Producing a Flickr search form is fast becoming the “Hello, World!” application for Web 2.0. Kevin Lynch did a Flex demo at the Web 2.0 conference that searched Flickr, and then the Ruby on Rails guys followed suit with an Ajax lookalike. Our XForms version is part of the Introduction to XForms tutorial, and has a rich UI like the others…but since XForms extends HTML, then this Flickr search form needs no scripting or server-side assistance.

Lookalikes

The first Flickr search form I saw was on the Macromedia site, where Sho Kuwamoto used Flex to create a Flash application that searches Flickr for some images and then displayed the results in a dynamic panel. (Kevin Lynch had already done the same demo as Sho, in front of a live audience at the Web 2.0 conference.)
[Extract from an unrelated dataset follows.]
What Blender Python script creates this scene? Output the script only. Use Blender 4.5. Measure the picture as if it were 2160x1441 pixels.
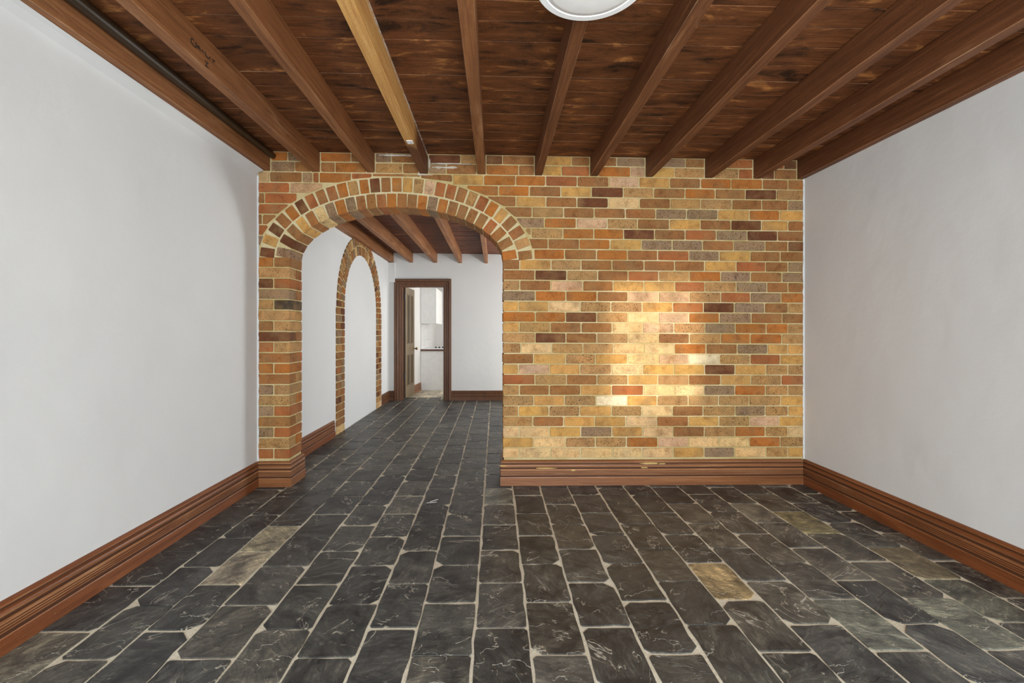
import bpy, bmesh, math, random
from math import sin, cos, pi, radians
R = random.Random(7)

for o in list(bpy.data.objects):
    bpy.data.objects.remove(o)
S = bpy.context.scene
COL = S.collection

# ------------------------------------------------------------------ camera
cd = bpy.data.cameras.new('camera'); cam = bpy.data.objects.new('camera', cd); COL.objects.link(cam)
cd.sensor_width = 36.0; cd.lens = 16.0; cd.clip_start = 0.05
cd.shift_x = 0.00922; cd.shift_y = -0.01019
cam.location = (0, 0, 1.23); cam.rotation_euler = (pi/2, 0, radians(-0.9))
S.camera = cam

# ------------------------------------------------------------------ world, lights, exposure
S.view_settings.view_transform = 'Standard'; S.view_settings.look = 'None'
S.view_settings.gamma = 1.0; S.view_settings.use_curve_mapping = False
S.view_settings.exposure = 0.28
S.cycles.use_denoising = True
S.cycles.diffuse_bounces = 6; S.cycles.max_bounces = 10
W = bpy.data.worlds.new('sky'); S.world = W; W.use_nodes = True
bg = W.node_tree.nodes['Background']; bg.inputs[0].default_value = (0.62, 0.74, 0.95, 1); bg.inputs[1].default_value = 0.8

def area(name, loc, rot, sx, sy, power, col=(1, 1, 1)):
    l = bpy.data.lights.new(name, 'AREA'); l.shape = 'RECTANGLE'; l.size = sx; l.size_y = sy
    l.energy = power; l.color = col
    o = bpy.data.objects.new(name, l); COL.objects.link(o); o.location = loc; o.rotation_euler = rot
    return o
# an added front fill lamp, then daylight entering by the windows (front wall behind the camera, side wall of the far room, kitchen)
area('front_fill', (-0.55, -1.72, 1.25), (radians(-70), 0, pi), 2.2, 1.9, 128, (0.885, 0.965, 1.0))  # added fill lamp, stands in front of the closed blind
area('window_daylight_sunny', (1.15, -1.72, 1.45), (radians(-70), 0, pi), 1.2, 1.5, 84, (0.885, 0.965, 1.0))
# added upward lamp in place of unseen sunlit ground, brightens the ceiling
area('ceiling_fill', (1.15, -1.66, 0.5), (radians(-128), 0, pi), 2.2, 0.7, 90, (0.93, 0.98, 1.0))
area('window_daylight_far', (2.44, 6.85, 1.35), (0, radians(90), 0), 1.3, 1.2, 45, (0.92, 0.975, 1.0))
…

The guys over at Ruby on Rails then used the same idea to show how a Rails back-end could do the searching before using a trusty HTML front-end (with a sprinkling of Ajax magic) to get some of the animated effects that Flex was getting from Flash.
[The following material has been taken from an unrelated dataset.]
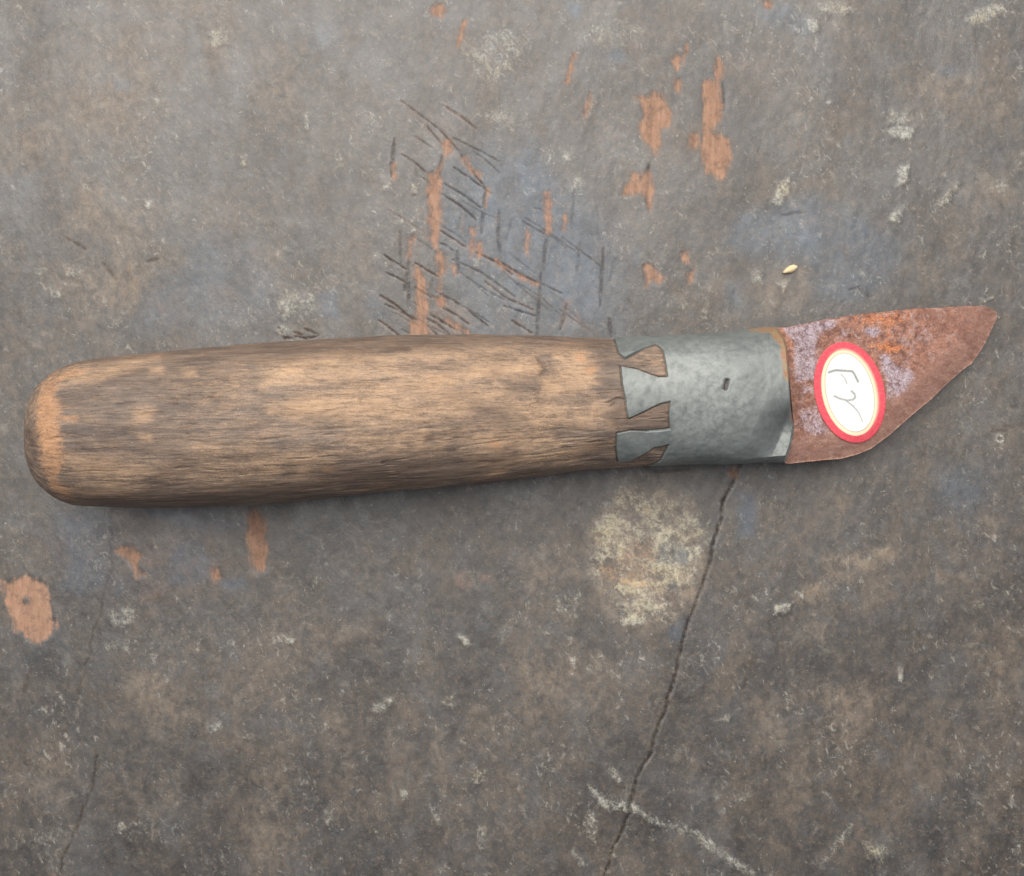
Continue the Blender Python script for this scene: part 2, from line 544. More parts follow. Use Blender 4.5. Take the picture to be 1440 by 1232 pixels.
# pale scuffs
for p, s, v in [
    (R7([(668, 620), (690, 560), (722, 545), (720, 590), (690, 635)]), 5, .9), (R7([(1050, 575), (1062, 510), (1095, 495), (1085, 560)]), 5, .85),
    (R7([(1022, 680), (1040, 640), (1070, 630), (1060, 680)]), 6, .85), (R7([(1180, 640), (1200, 590), (1240, 545), (1250, 560), (1210, 620)]), 6, .8),
    (R7([(1260, 60), (1300, 20), (1380, 5), (1400, 40), (1300, 80)]), 10, .75), (R7([(770, 60), (810, 55), (812, 95), (785, 100)]), 5, .9),
    (R7([(800, 10), (900, 5), (930, 30), (880, 50), (820, 35)]), 8, .7), (R7([(1020, 400), (1050, 385), (1110, 390), (1100, 425), (1040, 425)]), 5, .8),
    (R7([(1000, 340), (1100, 330), (1090, 380), (1010, 385)]), 8, .6), (R7([(1330, 550), (1400, 550), (1390, 600), (1330, 600)]), 10, .5),
    (R7([(600, 830), (640, 830), (640, 880), (600, 870)]), 6, .7), (R7([(680, 870), (720, 860), (705, 900)]), 4, .8),
    (R6([(880, 340), (1040, 350), (1040, 420), (900, 430)]), 14, .5), (R6([(1000, 470), (1080, 460), (1090, 560), (1020, 540)]), 10, .6),
    (R6([(620, 170), (740, 150), (780, 260), (640, 250)]), 14, .5), (R6([(170, 470), (220, 470), (220, 530), (180, 530)]), 6, .6),
    (R6([(310, 500), (345, 500), (340, 545), (315, 545)]), 4, .8), (R6([(575, 830), (620, 835), (610, 875), (590, 875)]), 5, .7),
    (zc((480, 0), 3, [(500, 200), (600, 130), (700, 100), (800, 160), (780, 260), (640, 400), (560, 350)]), 24, .5),
    (zc((480, 0), 3, [(1000, 90), (1180, 60), (1300, 120), (1250, 200), (1000, 190)]), 20, .45),
    (R1([(750, 110), (820, 110), (830, 160), (760, 165)]), 6, .75), (R1([(1090, 410), (1120, 410), (1115, 470), (1095, 470)]), 5, .7),
    (R1([(230, 960), (300, 970), (290, 1010), (230, 1000)]), 8, .5), (R1([(180, 1040), (220, 1040), (220, 1080), (185, 1080)]), 6, .6),
    (R1([(515, 720), (550, 725), (545, 755), (520, 750)]), 4, .8), (R1([(970, 1030), (1150, 1050), (1140, 1150), (990, 1150)]), 12, .5),
    (R1([(860, 560), (890, 560), (890, 600), (865, 600)]), 5, .7),
    (R2([(335, 395), (430, 362), (440, 400), (430, 430), (360, 445)]), 8, .65), (R2([(320, 470), (440, 470), (440, 520), (330, 520)]), 12, .4),
    (R2([(650, 745), (710, 740), (700, 780), (660, 780)]), 6, .6), (R2([(340, 1050), (560, 1030), (540, 1120), (360, 1120)]), 20, .4),
    (R2([(40, 1090), (200, 1090), (190, 1150), (50, 1150)]), 16, .45), (R2([(910, 470), (945, 475), (935, 492), (912, 490)]), 3, .9),
    (R8([(640, 440), (700, 430), (690, 460), (640, 470)]), 5, .85), (R8([(0, 410), (80, 400), (80, 490), (0, 490)]), 14, .45),
    (R8([(1005, 620), (1025, 620), (1020, 670), (1005, 665)]), 4, .7), (R8([(40, 590), (60, 590), (60, 620), (45, 622)]), 4, .7),
    (R8([(900, 1130), (980, 1140), (970, 1200), (910, 1190)]), 10, .55), (R8([(480, 760), (520, 765), (510, 785), (485, 780)]), 4, .6),
    (R3([(550, 460), (585, 470), (600, 500), (575, 500)]), 5, .9), (R3([(270, 700), (320, 660), (350, 665), (330, 710), (280, 720)]), 5, .65),
    (R3([(540, 650), (560, 690), (520, 700), (490, 680)]), 6, .5), (R3([(360, 950), (400, 955), (395, 990), (375, 990)]), 5, .6),
    (R3([(910, 530), (935, 535), (930, 570), (915, 565)]), 4, .7), (R3([(600, 890), (650, 900), (640, 950), (600, 940)]), 8, .5),
    (R3([(460, 1000), (510, 1020), (500, 1070), (460, 1060)]), 8, .45), (R3([(610, 1060), (650, 1070), (640, 1150), (615, 1140)]), 8, .5),
]:
    BL.area("pale", p, s, v)
for pts, wd, v in [(R8([(100, 970), (125, 1000), (150, 1025), (215, 1028), (260, 1055), (320, 1085)]), 12, .7),
                   (R8([(330, 1085), (400, 1105), (450, 1140), (520, 1190), (580, 1228)]), 11, .75),
                   (R8([(108, 1050), (112, 1090), (116, 1135)]), 12, .65), (R8([(155, 905), (170, 930), (200, 960)]), 12, .6),
                   (R8([(55, 1165), (90, 1200)]), 10, .65), (R8([(870, 1080), (840, 1130), (800, 1182)]), 9, .6),
                   (R8([(490, 1050), (530, 1015), (575, 998)]), 9, .5), (R8([(1330, 950), (1345, 1050), (1370, 1200)]), 7, .5),
                   (R8([(980, 270), (910, 310)]), 8, .6), (R8([(720, 410), (760, 440)]), 10, .6),
                   (R6([(1060, 300), (1090, 210), (1120, 120)]), 7, .5), (R6([(900, 880), (930, 760)]), 5, .4),
                   ([(1403, 612), (1410, 613), (1412, 619), (1407, 623), (1401, 619), (1403, 612)], 2.4, 1.),
                   (R1([(1000, 1190), (1060, 1195)]), 8, .8), (R1([(400, 1180), (480, 1105)]), 8, .5),
                   ([(1380, 420), (1384, 424), (1398, 418)], 4, .8), ([(1398, 444), (1408, 447)], 3, .8)]:
    BL.stroke("pale", pts, wd, v * .85, soft=9 if wd > 5 else 2)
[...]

So of course we had to do the same. Actually, we go a little further and show how to use one XForms attribute to get dynamically resizing images when the user drags a slider!

(Apologies for the quality–YouTube distorts the videos a little, as it resizes them.)

Rich-client language

The XForms approach to a Flickr search form is obviously very different to that taken by architectures like Flex or Rails, for two reasons. First, we can talk directly to Flickr, without setting up a server, creating scaffolding, and so on. And second, the rich client language is right in the heart of the browser.
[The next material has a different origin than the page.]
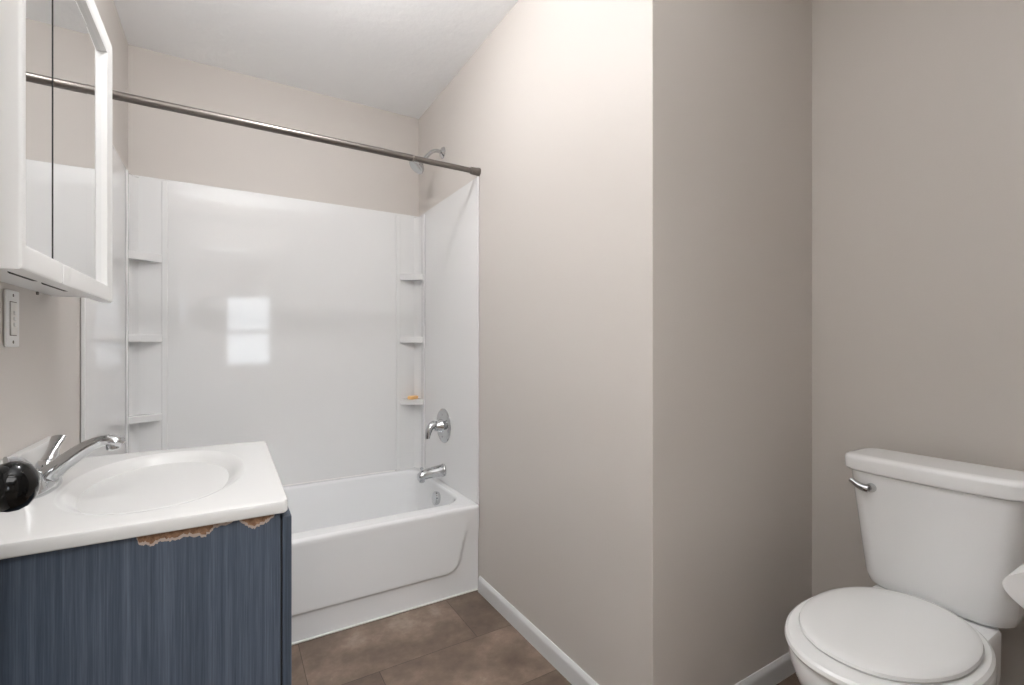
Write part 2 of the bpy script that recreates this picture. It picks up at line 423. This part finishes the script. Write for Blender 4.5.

This means that unlike Flex, which is pre-compiled to produce Flash and then deployed from a server, or Ruby on Rails which requires special tags and templates on the server to produce the user interface, the XForms UI is a separate logical entity for your project, making it far easier to manage.

This creates many new possibilities; we can use general purpose workflow engines, XML data stores, RDF databases, web services, Web 2.0 APIs, RSS feeds and so on, all without having to deeply connect your UI to some server-side architecture–which is what skimming is all about. (Which means you could easily use Rails to manage a database without having to mix in the user interface at the same time.)

Edit, save, refresh

By decoupling the data and the user interface, you can start to develop rich client applications immediately, without having to change your current servers. Which means that if your application architecture can currently deliver HTML pages, then it can immediately start delivering rich, responsive XForms.

The skim approach means that provided you have a reasonable grasp of HTML and CSS you can take the code in the tutorial, save it to your desktop, and start editing.

Editing, saving, refreshing–right in the browser, without the need for a server…isn’t that how you learned HTML all those years ago?